**INFORMATION SUPPLIED**
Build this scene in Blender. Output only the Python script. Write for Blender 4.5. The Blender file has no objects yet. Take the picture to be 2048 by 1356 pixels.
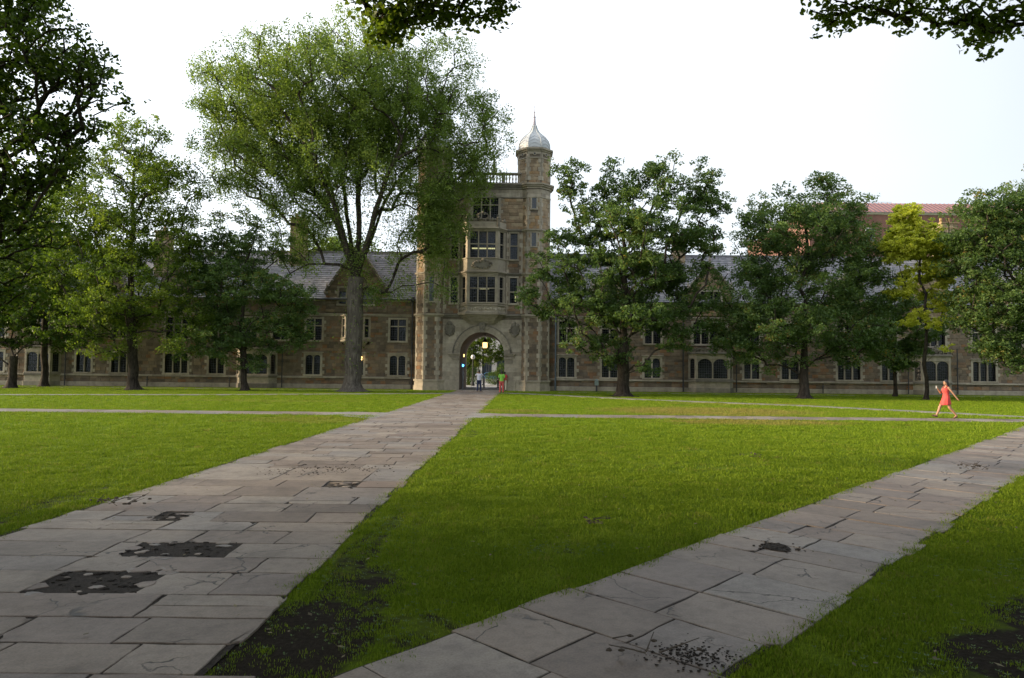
import bpy, bmesh, math, random
import numpy as np
from mathutils import Vector, Matrix, Euler, noise

rng = np.random.default_rng(7)
random.seed(7)
S = bpy.context.scene
COL = S.collection
D = bpy.data
rad = math.radians

# ------------------------------------------------------------------ camera
FPX = 1365.33                      # focal length in pixels of the 2048 wide photograph
EYE = Vector((0, 0, 2.0))
cd = D.cameras.new('camera'); cam = D.objects.new('camera', cd); COL.objects.link(cam)
cd.sensor_width = 36; cd.lens = 24; cd.clip_start = 0.1; cd.clip_end = 2000
ROT = Euler((rad(90 + 2.47), 0, 0)).to_matrix() @ Matrix.Rotation(rad(0.6), 3, 'Z')
cam.matrix_world = Matrix.Translation(EYE) @ ROT.to_4x4()
S.camera = cam

# ------------------------------------------------------------------ world, sun, exposure
SUN_AZ, SUN_EL = -90.5, 9.0       # degrees clockwise from +Y, degrees up
w = D.worlds.new('World'); S.world = w; w.use_nodes = True
wn = w.node_tree; bg = wn.nodes['Background']
sky = wn.nodes.new('ShaderNodeTexSky'); sky.sky_type = 'NISHITA'; sky.sun_disc = False
sky.sun_elevation = rad(SUN_EL); sky.sun_rotation = rad(SUN_AZ)
sky.air_density = 1.0; sky.dust_density = 3.2; sky.ozone_density = 1.6; sky.altitude = 200
# thin bright overcast drawn over the clear sky: broken enough to let some blue through
tc = wn.nodes.new('ShaderNodeTexCoord'); cn = wn.nodes.new('ShaderNodeTexNoise'); cn.inputs['Scale'].default_value = 1.1; cn.inputs['Detail'].default_value = 4
wn.links.new(tc.outputs['Generated'], cn.inputs['Vector'])
cr_ = wn.nodes.new('ShaderNodeValToRGB'); cr_.color_ramp.elements[0].position = .35; cr_.color_ramp.elements[0].color = (.50,.50,.50,1); cr_.color_ramp.elements[1].position = .7; cr_.color_ramp.elements[1].color = (.80,.80,.80,1)
wn.links.new(cn.outputs['Fac'], cr_.inputs[0])
cm = wn.nodes.new('ShaderNodeMix'); cm.data_type = 'RGBA'; 
sd_ = wn.nodes.new('ShaderNodeVectorMath'); sd_.operation = 'DOT_PRODUCT'; sd_.inputs[1].default_value = (math.sin(rad(SUN_AZ)), math.cos(rad(SUN_AZ)), .16)
wn.links.new(tc.outputs['Generated'], sd_.inputs[0])
sm_ = wn.nodes.new('ShaderNodeMath'); sm_.operation = 'MULTIPLY_ADD'; sm_.inputs[1].default_value = .40; sm_.inputs[2].default_value = .68   # cloud is brighter towards the sun
wn.links.new(sd_.outputs['Value'], sm_.inputs[0])
sc_ = wn.nodes.new('ShaderNodeVectorMath'); sc_.operation = 'SCALE'; sc_.inputs[0].default_value = (7.4,7.7,8.1); wn.links.new(sm_.outputs[0], sc_.inputs['Scale'])
wn.links.new(sc_.outputs[0], cm.inputs[7])
wn.links.new(cr_.outputs[0], cm.inputs[0]); wn.links.new(sky.outputs[0], cm.inputs[6]); wn.links.new(cm.outputs[2], bg.inputs[0]); bg.inputs[1].default_value = 0.12
sl = D.lights.new('sun', 'SUN'); sun = D.objects.new('sun', sl); COL.objects.link(sun)
sl.energy = 3.2; sl.angle = rad(4); sl.color = (1.0, 0.80, 0.54)
sdir = Vector((math.sin(rad(SUN_AZ)) * math.cos(rad(SUN_EL)), math.cos(rad(SUN_AZ)) * math.cos(rad(SUN_EL)), math.sin(rad(SUN_EL))))
sun.rotation_euler = sdir.to_track_quat('Z', 'Y').to_euler()
sun.location = (-40, 20, 30)
S.view_settings.view_transform = 'Standard'; S.view_settings.look = 'None'
S.view_settings.gamma = 1; S.view_settings.use_curve_mapping = False
S.view_settings.exposure = 1.36
S.render.engine = 'CYCLES'
S.cycles.max_bounces = 6; S.cycles.diffuse_bounces = 3; S.cycles.glossy_bounces = 2
S.cycles.transmission_bounces = 3; S.cycles.transparent_max_bounces = 12

# ------------------------------------------------------------------ helpers
def at(px, py, Y):
    d = ROT @ Vector(((px - 1024) / FPX, -(py - 678) / FPX, -1))
    return EYE + d * (Y / d.y)
def gnd(px, py, z=0.0):
    d = ROT @ Vector(((px - 1024) / FPX, -(py - 678) / FPX, -1))
    return EYE + d * ((z - EYE.z) / d.z)

def tag(o, label=None, cat=None, group=None, kind=None):
    if label: o['label'] = label
    if cat: o['category'] = cat
    if group: o['group'] = group
    if kind: o['kind'] = kind
    return o
def empty(name, loc, rz=0, parent=None):
    o = D.objects.new(name, None); COL.objects.link(o)
    o.location = loc; o.rotation_euler = (0, 0, rz); o.empty_display_size = 0.3
    if parent: o.parent = parent
    return o
def link(name, me, mat=None, parent=None, smooth=False):
    o = D.objects.new(name, me); COL.objects.link(o)
    if mat and not me.materials: me.materials.append(mat)
    if parent: set_parent(o, parent)
    if smooth: me.polygons.foreach_set('use_smooth', [True] * len(me.polygons))
    return o
def chain_matrix(o):
    m = Matrix.LocRotScale(o.location, o.rotation_euler, o.scale)
    m = (o.matrix_parent_inverse @ m) if o.parent else m
    return chain_matrix(o.parent) @ m if o.parent else m
def set_parent(o, parent):
    o.parent = parent
    o.matrix_parent_inverse = chain_matrix(parent).inverted()   # geometry below is given in world coordinates

class MB:
    """collects geometry in world coordinates; build() links it as one mesh object"""
    def __init__(s): s.v = []; s.f = []; s.t = []
    def add(s, vs, fs, t=0.5):
        n = len(s.v); s.v.extend(vs)
        for f in fs: s.f.append([n + i for i in f]); s.t.append(t)
    def box(s, x0, x1, y0, y1, z0, z1, t=0.5):
        s.add([(x0,y0,z0),(x1,y0,z0),(x1,y1,z0),(x0,y1,z0),(x0,y0,z1),(x1,y0,z1),(x1,y1,z1),(x0,y1,z1)],
              [(0,3,2,1),(4,5,6,7),(0,1,5,4),(1,2,6,5),(2,3,7,6),(3,0,4,7)], t)
    def fbox(s, F, u0, u1, z0, z1, d0, d1, t=0.5, bev=0.0):
        """box on a wall frame; d0 back, d1 front distance out of the wall"""
        P = F.p
        if bev <= 0:
            s.add([P(u0,z0,d1),P(u1,z0,d1),P(u1,z1,d1),P(u0,z1,d1),P(u0,z0,d0),P(u1,z0,d0),P(u1,z1,d0),P(u0,z1,d0)],
                  [(0,1,2,3),(5,4,7,6),(4,5,1,0),(1,5,6,2),(3,2,6,7),(4,0,3,7)], t)
        else:
            b = min(bev, (u1-u0)*.3, (z1-z0)*.3); dm = d1 - b * .8
            s.add([P(u0+b,z0+b,d1),P(u1-b,z0+b,d1),P(u1-b,z1-b,d1),P(u0+b,z1-b,d1),
                   P(u0,z0,dm),P(u1,z0,dm),P(u1,z1,dm),P(u0,z1,dm),P(u0,z0,d0),P(u1,z0,d0),P(u1,z1,d0),P(u0,z1,d0)],
                  [(0,1,2,3),(4,5,1,0),(5,6,2,1),(6,7,3,2),(7,4,0,3),(8,9,5,4),(9,10,6,5),(10,11,7,6),(11,8,4,7)], t)
    def tube(s, a, b, r0, r1, n=6, t=0.5, caps=True):
        a, b = Vector(a), Vector(b); d = (b - a)
        if d.length < 1e-6: return
        d.normalize(); x = d.orthogonal().normalized(); y = d.cross(x)
        vs = []
        for p, r in ((a, r0), (b, r1)):
            for k in range(n):
                q = 2*math.pi*k/n; vs.append(tuple(p + x*(r*math.cos(q)) + y*(r*math.sin(q))))
        fs = [(k, (k+1)%n, n+(k+1)%n, n+k) for k in range(n)]
        if caps: fs += [tuple(range(n-1,-1,-1)), tuple(range(n, 2*n))]
        s.add(vs, fs, t)
    def lathe(s, c, prof, n=12, t=0.5, ph=0.0):
        vs = []; fs = []
        for r, z in prof:
            for k in range(n):
                q = ph + 2*math.pi*k/n; vs.append((c[0]+r*math.cos(q), c[1]+r*math.sin(q), c[2]+z))
        m = len(prof)
        for i in range(m-1):
            for k in range(n):
                fs.append((i*n+k, i*n+(k+1)%n, (i+1)*n+(k+1)%n, (i+1)*n+k))
        fs.append(tuple(range(n-1,-1,-1))); fs.append(tuple((m-1)*n+k for k in range(n)))
        s.add(vs, fs, t)
    def blob(s, c, r, n=6, m=4, jit=0.0, t=0.5):
        r = r if hasattr(r, '__len__') else (r, r, r)
        vs = [(c[0], c[1], c[2]-r[2])]
        for i in range(1, m):
            a = -math.pi/2 + math.pi*i/m
            for k in range(n):
                q = 2*math.pi*k/n; j = 1 + random.uniform(-jit, jit)
                vs.append((c[0]+r[0]*j*math.cos(a)*math.cos(q), c[1]+r[1]*j*math.cos(a)*math.sin(q), c[2]+r[2]*j*math.sin(a)))
        vs.append((c[0], c[1], c[2]+r[2])); L = len(vs)-1
        fs = [(0, 1+(k+1)%n, 1+k) for k in range(n)]
        for i in range(m-2):
            for k in range(n):
                a0 = 1+i*n; fs.append((a0+k, a0+(k+1)%n, a0+n+(k+1)%n, a0+n+k))
        a0 = 1+(m-2)*n; fs += [(a0+k, a0+(k+1)%n, L) for k in range(n)]
        s.add(vs, fs, t)
    def prism(s, poly, F, d0, d1, t=0.5):
        """poly = (u,z) outline on a frame, extruded from d0 to d1"""
        n = len(poly)
        vs = [F.p(u, z, d1) for u, z in poly] + [F.p(u, z, d0) for u, z in poly]
        fs = [tuple(range(n)), tuple(range(2*n-1, n-1, -1))] + [(n+i, n+(i+1)%n, (i+1)%n, i) for i in range(n)]
        s.add(vs, fs, t)
    def mesh(s, name):
        me = D.meshes.new(name); me.from_pydata(s.v, [], s.f)
        a = me.attributes.new('tint', 'FLOAT', 'FACE'); a.data.foreach_set('value', np.array(s.t, dtype=np.float32))
        return me
    def build(s, name, mat, parent=None, smooth=False, kind=None):
        if not s.f: return None
        o = link(name, s.mesh(name), mat, parent, smooth)
        if kind: o['kind'] = kind
        return o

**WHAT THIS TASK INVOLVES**
Please repeat exactly the data above from its first line to the line that contains "rad = math.radians", inclusive, and leave every picture out.

**RESULT**
Build this scene in Blender. Output only the Python script. Write for Blender 4.5. The Blender file has no objects yet. Take the picture to be 2048 by 1356 pixels.
import bpy, bmesh, math, random
import numpy as np
from mathutils import Vector, Matrix, Euler, noise

rng = np.random.default_rng(7)
random.seed(7)
S = bpy.context.scene
COL = S.collection
D = bpy.data
rad = math.radians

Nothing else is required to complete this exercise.